_WHAT THE EXERCISE ASKS:_
Retype, exactly as they stand, the lines from the start of the data to the line that contains "# ---- trees", both ends included. Leave the pictures out.

_MATERIAL PROVIDED:_
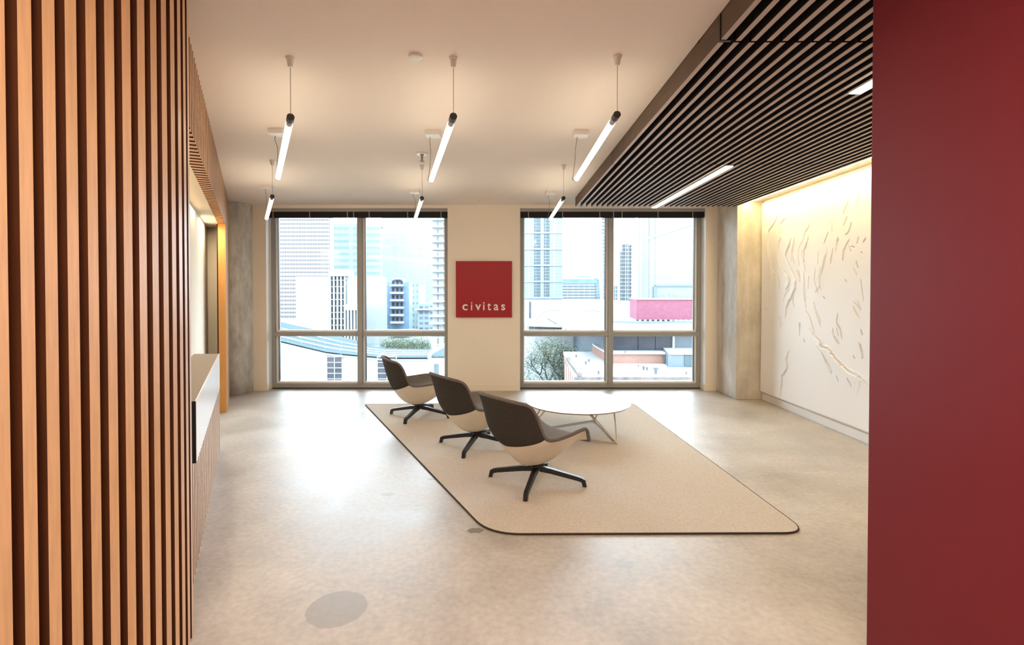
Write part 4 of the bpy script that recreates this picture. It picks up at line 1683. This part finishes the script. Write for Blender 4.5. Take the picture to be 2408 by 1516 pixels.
part('wall', t, X['greyblue'], lambda q: q.prism([(xx(1538, 49), 49), (xx(1572, d), d), (xx(1670, d), d), (xx(1670, d), 49)], zr, zs))
part('roof', t, X['slab'], lambda q: q.prism([(xx(1536, 49), 49.2), (xx(1575, d), d - .15), (xx(1672, d), d - .15), (xx(1672, d), 49.2)], zs, zs + .12))
part('light_panel', t, X['cyanroof'], lambda q: q.box(xx(1610, d), xx(1660, d), d - .06, d - .01, zr + .1, zs - .05))

# ---- trees


def tree(px, d, h, spread, seed, label, leaf, nleaf, zb=GZ0, group='trees outside the windows', name='street_tree', cat='tree', dens=1.0):
    r = random.Random(seed)
    root = empty(name, (xx(px, d), d, zb))
    tag(root, label, cat, group)
    q = MB()
    tips = []

    def br(p, dr_, L, R, lev):
        pts = [p]
        dd = dr_.copy()
        for i in range(3):
            dd = (dd + Vector((r.uniform(-.25, .25), r.uniform(-.25, .25), r.uniform(-.05, .15)))).normalized()
            pts.append(pts[-1] + dd * L / 3)
        q.tube(pts, [R, R * .85, R * .7, R * .55], 5, cap=False)
        if lev >= 2:
            tips.extend(pts[1:])
        if lev < 4:
            for _ in range(3 if lev < 3 else 2):
                nd_ = (dd + Vector((r.uniform(-1, 1) * spread, r.uniform(-1, 1) * spread, r.uniform(-.2, .5)))).normalized()
                br(pts[-1] if r.random() < .6 else pts[2], nd_, L * r.uniform(.6, .8), R * .55, lev + 1)
    for _ in range(2):
        br(Vector((r.uniform(-.1, .1) * h, r.uniform(-.1, .1) * h, 0)), Vector((r.uniform(-.25, .25), r.uniform(-.25, .25), 1)).normalized(), h * .34, h * .028, 0)
    q.build('branches', X['bark'], root)
    f = MB()
    for _ in range(int(nleaf * 2.2)):
        p = r.choice(tips) + Vector((r.gauss(0, 1), r.gauss(0, 1), r.gauss(0, .7))) * h * .07
        s_ = h * r.uniform(.005, .011)
        a = Vector((r.uniform(-1, 1), r.uniform(-1, 1), r.uniform(-1, 1))).normalized()
        b_ = a.orthogonal().normalized()
        c = a.cross(b_)
        f.quad(p - b_ * s_, p - c * s_ * .6, p + b_ * s_, p + c * s_ * .6)
    f.build('foliage', leaf, root)
    return root


tree(1275, 30, 6.6, .9, 11, 'sprawling grey-green tree in front of the brick building, nearest to the right window', X['leafL'], 5200)
tree(1236, 41, 7.2, .8, 12, 'grey-green tree standing behind the nearest tree at the edge of the right window', X['leafL'], 2600)
tree(1310, 53, 8.6, .8, 13, 'tall green tree crown behind the nearest tree and left of the white roof', X['leafL'], 3200)
tree(1365, 51.5, 6.6, .9, 14, 'dark green tree under the white canopy, behind the brick building', X['leafD'], 3000)
tree(1412, 51.5, 6.6, .9, 15, 'dark green tree beside the dark glazed storey, behind the brick penthouse', X['leafD'], 2600)
tree(1010, 75, 4.5, .8, 16, 'grey-green tree above the curved roof, close to the red sign wall', X['leafL'], 2600)
tree(1045, 72, 4.6, .8, 18, 'grey-green tree above the curved roof, hidden partly by the window edge', X['leafL'], 2000)


def shrub(px, d, r_, zc, seed, label):
    r = random.Random(seed)
    root = empty('shrub', (xx(px, d), d, zc - r_ * 1.1))
    tag(root, label, 'shrub', 'shrubs behind the curved roof')
    q = MB()
    for _ in range(9):
        q.tube([(0, 0, 0), (r.uniform(-.6, .6) * r_, r.uniform(-.6, .6) * r_, r_), (r.uniform(-1, 1) * r_, r.uniform(-1, 1) * r_, r_ * r.uniform(1.2, 1.9))], [.05, .035, .015], 5)
    q.build('stems', X['bark'], root)
    f = MB()
    for _ in range(2600):
        a_ = r.uniform(0, 2 * PI)
        rad_ = r_ * math.sqrt(r.random()) * 1.25
        p = Vector((rad_ * math.cos(a_), rad_ * math.sin(a_), r_ * (.9 + r.gauss(0, .38))))
        s_ = r.uniform(.03, .08)
        a = Vector((r.uniform(-1, 1), r.uniform(-1, 1), r.uniform(-1, 1))).normalized()
        b_ = a.orthogonal().normalized()
        c = a.cross(b_)
        f.quad(p - b_ * s_, p - c * s_ * .6, p + b_ * s_, p + c * s_ * .6)
    f.build('foliage', X['leafL'], root)


for i, (px, py) in enumerate(((918, 806), (942, 810), (966, 808), (990, 812))):
    shrub(px, 59 + 3 * (i % 2), 1.0, zz(py, 60), 30 + i, ['leafy shrub at the left end of the planting behind the curved roof', 'leafy shrub second from the left behind the curved roof',
                                         'leafy shrub third from the left behind the curved roof', 'leafy shrub nearest the red sign wall behind the curved roof'][i])
gq = MB()
gq.box(xx(1200, 40), xx(1345, 40), 24, 70, GZ0, GZ0 + .03)
struct(gq.build('ground_lawn', X['lawn']))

_CORRECT OUTPUT:_
Write part 4 of the bpy script that recreates this picture. It picks up at line 1683. This part finishes the script. Write for Blender 4.5. Take the picture to be 2408 by 1516 pixels.
part('wall', t, X['greyblue'], lambda q: q.prism([(xx(1538, 49), 49), (xx(1572, d), d), (xx(1670, d), d), (xx(1670, d), 49)], zr, zs))
part('roof', t, X['slab'], lambda q: q.prism([(xx(1536, 49), 49.2), (xx(1575, d), d - .15), (xx(1672, d), d - .15), (xx(1672, d), 49.2)], zs, zs + .12))
part('light_panel', t, X['cyanroof'], lambda q: q.box(xx(1610, d), xx(1660, d), d - .06, d - .01, zr + .1, zs - .05))

# ---- trees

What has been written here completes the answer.